Uma História da Curiosidade | Alberto Manguel




"Gostamos de pensar, como faz Dodo, que, independentemente da direção em que corramos ou da incompetência com o que o façamos, todos devemos ser vencedores e todos temos direito a um prémio. Como o Coelho Branco, damos ordens a torto e a direito, como se os outros fossem obrigados a servir-nos (e tivessem prazer nisso). Como a Lagarta, questionamos a identidade das outras criaturas, mas mal conhecemos a nossa, mesmo quando estamos à beira de a perder. Acreditamos, como a Duquesa, que devemos castigar o comportamento irritante dos jovens, mas pouco nos interessam as razões desse comportamento. Como o Chapeleiro Louco, sentimos que só nós temos direito a comer e a beber numa mesa posta para muitas mais pessoas, e oferecemos com cinismo a quem tem sede e fome vinho, quando não há vinho, e compota, todos os dias menos hoje. Sob o domínio de déspotas como a Rainha Vermelha, somos obrigados a participar em jogos loucos com instrumentos desadequados - bolas que rebolam para longe, como ouriços, e tacos que se viram e reviram, como flamingos - e, quando não cumprimos as regras, ameaçam cortar-nos a cabeça.
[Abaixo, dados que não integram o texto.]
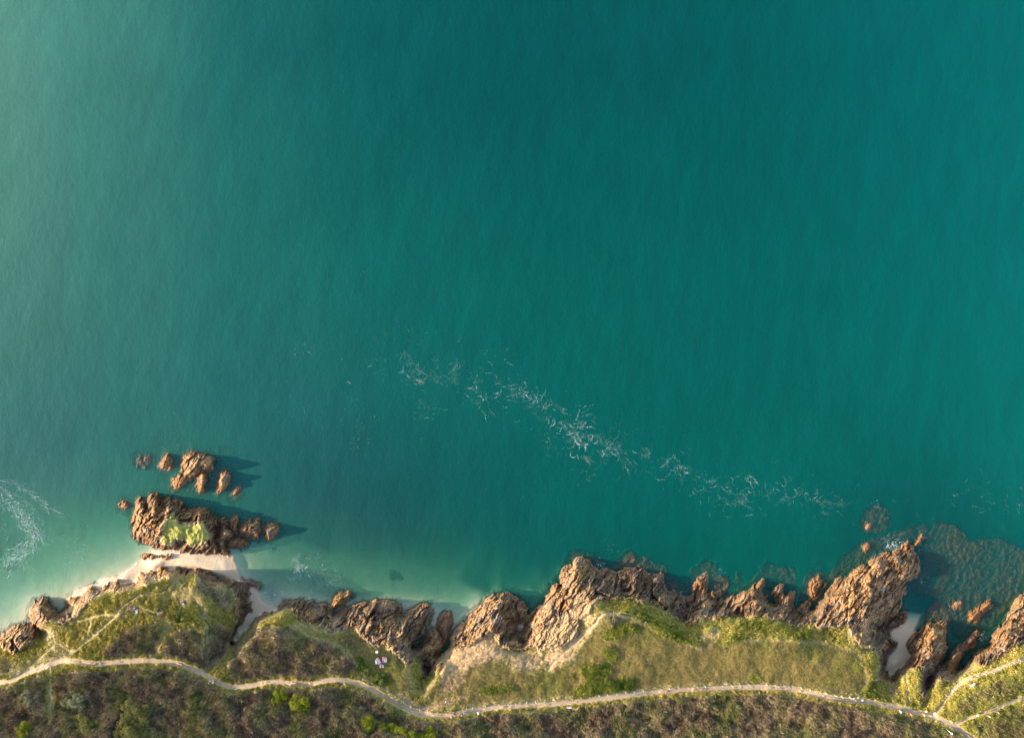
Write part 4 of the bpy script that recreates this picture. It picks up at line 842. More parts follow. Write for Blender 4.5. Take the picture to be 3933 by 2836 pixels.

Os nossos métodos educativos, como o Grifo e a Tartaruga Fingida explicam à Alice, ou são exercícios de nostalgia (aprender «Patim e Prego) ou cursos de formação para servir outros (como ser lançado ao mar com as lagostas). E o nosso sistema de justiça, muito antes de Kafka o descrever, é como o que se monta para julgar o Valete de Copas: incompreensível e injusto. Poucos entre nós, contudo, têm a coragem de Alice, que, no final do livro, se ergue (literalmente) para defender as suas convicções e recusa calar-se. É graças a esse ato supremo de desobediência civil que Alice pode acordar do sonho. Nós, infelizmente, não podemos."